STATED GOAL
Write out the whole listing again, exactly as given.

RECORDS PROVIDED
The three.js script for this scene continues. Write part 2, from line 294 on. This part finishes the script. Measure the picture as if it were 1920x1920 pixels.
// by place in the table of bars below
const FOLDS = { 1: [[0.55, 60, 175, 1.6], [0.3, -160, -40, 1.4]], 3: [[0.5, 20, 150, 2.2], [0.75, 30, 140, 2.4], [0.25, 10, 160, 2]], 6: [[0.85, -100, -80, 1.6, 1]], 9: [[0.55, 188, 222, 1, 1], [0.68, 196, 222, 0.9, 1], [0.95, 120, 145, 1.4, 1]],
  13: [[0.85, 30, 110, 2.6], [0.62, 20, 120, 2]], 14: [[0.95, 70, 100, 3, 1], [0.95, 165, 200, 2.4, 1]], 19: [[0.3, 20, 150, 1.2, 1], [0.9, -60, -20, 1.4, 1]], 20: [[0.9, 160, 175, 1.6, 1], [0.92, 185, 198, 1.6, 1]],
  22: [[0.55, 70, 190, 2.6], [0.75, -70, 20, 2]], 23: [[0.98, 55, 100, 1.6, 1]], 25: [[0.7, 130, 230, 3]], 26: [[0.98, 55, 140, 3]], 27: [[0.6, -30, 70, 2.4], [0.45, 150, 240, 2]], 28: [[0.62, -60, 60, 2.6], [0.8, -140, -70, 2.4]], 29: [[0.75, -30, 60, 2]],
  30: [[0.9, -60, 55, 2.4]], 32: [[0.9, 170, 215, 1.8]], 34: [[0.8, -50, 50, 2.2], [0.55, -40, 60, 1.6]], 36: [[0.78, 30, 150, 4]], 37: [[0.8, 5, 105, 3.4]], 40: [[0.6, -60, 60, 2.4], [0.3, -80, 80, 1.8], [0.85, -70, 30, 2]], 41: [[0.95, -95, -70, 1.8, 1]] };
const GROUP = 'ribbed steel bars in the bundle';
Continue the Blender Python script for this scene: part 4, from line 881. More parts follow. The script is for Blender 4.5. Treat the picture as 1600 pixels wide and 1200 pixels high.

RESULT OF THIS TASK
The three.js script for this scene continues. Write part 2, from line 294 on. This part finishes the script. Measure the picture as if it were 1920x1920 pixels.
// by place in the table of bars below
const FOLDS = { 1: [[0.55, 60, 175, 1.6], [0.3, -160, -40, 1.4]], 3: [[0.5, 20, 150, 2.2], [0.75, 30, 140, 2.4], [0.25, 10, 160, 2]], 6: [[0.85, -100, -80, 1.6, 1]], 9: [[0.55, 188, 222, 1, 1], [0.68, 196, 222, 0.9, 1], [0.95, 120, 145, 1.4, 1]],
  13: [[0.85, 30, 110, 2.6], [0.62, 20, 120, 2]], 14: [[0.95, 70, 100, 3, 1], [0.95, 165, 200, 2.4, 1]], 19: [[0.3, 20, 150, 1.2, 1], [0.9, -60, -20, 1.4, 1]], 20: [[0.9, 160, 175, 1.6, 1], [0.92, 185, 198, 1.6, 1]],
  22: [[0.55, 70, 190, 2.6], [0.75, -70, 20, 2]], 23: [[0.98, 55, 100, 1.6, 1]], 25: [[0.7, 130, 230, 3]], 26: [[0.98, 55, 140, 3]], 27: [[0.6, -30, 70, 2.4], [0.45, 150, 240, 2]], 28: [[0.62, -60, 60, 2.6], [0.8, -140, -70, 2.4]], 29: [[0.75, -30, 60, 2]],
  30: [[0.9, -60, 55, 2.4]], 32: [[0.9, 170, 215, 1.8]], 34: [[0.8, -50, 50, 2.2], [0.55, -40, 60, 1.6]], 36: [[0.78, 30, 150, 4]], 37: [[0.8, 5, 105, 3.4]], 40: [[0.6, -60, 60, 2.4], [0.3, -80, 80, 1.8], [0.85, -70, 30, 2]], 41: [[0.95, -95, -70, 1.8, 1]] };
const GROUP = 'ribbed steel bars in the bundle';
Continue the Blender Python script for this scene: part 4, from line 881. More parts follow. The script is for Blender 4.5. Treat the picture as 1600 pixels wide and 1200 pixels high.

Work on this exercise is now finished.